BUENOS AIRES -- Graciela Palacio Lois’ husband never came home from his Sunday meeting. At first she convinced herself everything was fine, but when he didn’t show up for work the next day, reality began to set in.
Thirty-six years ago, Ricardo Omar Lois became another victim of Argentina’s Dirty War — kidnapped and “disappeared” without trace by the military junta.
Soon Lois, 62, will be forced to relive that dreaded November day when her world turned upside down, serving as a witness in Argentina’s largest ever human rights trial. It starts Wednesday at Federal Court Number 5 in Buenos Aires.
In the courtroom, Graciela, now a human rights activist, will come face-to-face with those accused of playing a part in her husband’s death. Despite the passage of decades, his memory is kept alive in several black-and-white photos in her office. They show Ricardo frozen in time at 23, his age when he vanished.
“The truth is I don’t know how I’ll feel sitting there looking at the accused,” she told The Miami Herald. “It’s one thing looking at them from the other side of the glass in the viewing gallery,’’ she said. “But it’s another thing sitting in the witness area with them in front of you.”
The accused, mostly ex-military officials, worked inside the Navy School of Mechanics (ESMA), a training center in the capital that became Argentina’s most notorious clandestine detention camp during the country’s last military dictatorship (1976-1983).
Some 5,000 people passed through the building during the so-called “Process of National Reorganization,” a military euphemism for ridding the country of Communists and leftist groups.
At the time Ricardo was taken, he was a leftwing militant with the Peronist University Youth (JUP) movement, with links to the Montoneros guerrillas.
His death, along with several fellow architecture students from Buenos Aires University — kidnapped the same day —is just one case in a vast trial bringing together 68 defendants implicated in crimes against 789 victims.
The trial is expected to last more than two years.

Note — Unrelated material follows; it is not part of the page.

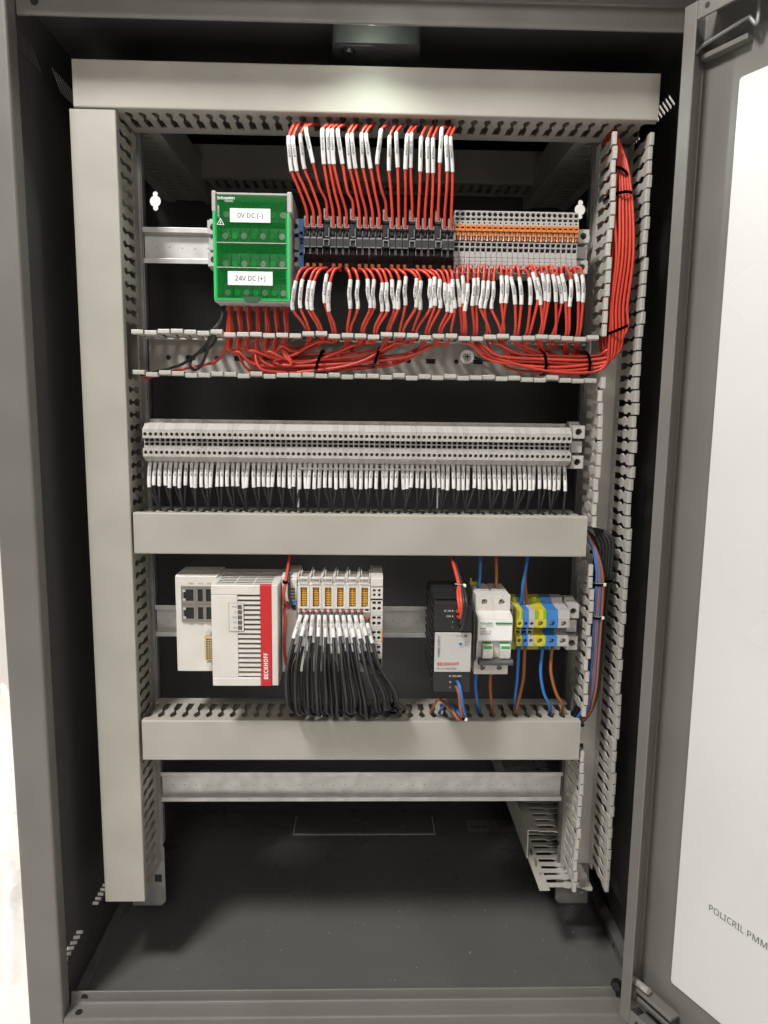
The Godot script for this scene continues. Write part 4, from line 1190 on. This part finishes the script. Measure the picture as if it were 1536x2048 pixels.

Among the accused are several well-known dictatorship linchpins such as Jorge “The Tiger” Acosta and Alfredo Astiz, known as “The Blond Angel of Death”. Both are already serving life prison sentences after being found guilty in previous tribunals for homicide, torture and kidnapping.
But this court case is unprecedented. For the first time in Argentina, eight men accused of piloting “death flights” over the Río de la Plata will stand trial. The military favored the flights because they helped ensure that the bodies of victims would never be found. After their capture, victims were often tortured and drugged before being transferred to planes and thrown alive into the murky waters of the river.
Graciela still has little information about her husband’s final moments. She doesn’t know if he was tossed from a plane or killed inside the ESMA, and then burned, in what captors sadistically referred to as a “barbeque.” His remains have never been found.
“State terrorism in Argentina had very particular traits,” explained Hugo Oyarzo, a lawyer working with victims and their families. “We’ve always known about the practice of death flights since the first investigations, but until now the people who piloted the planes had never been included in any case.”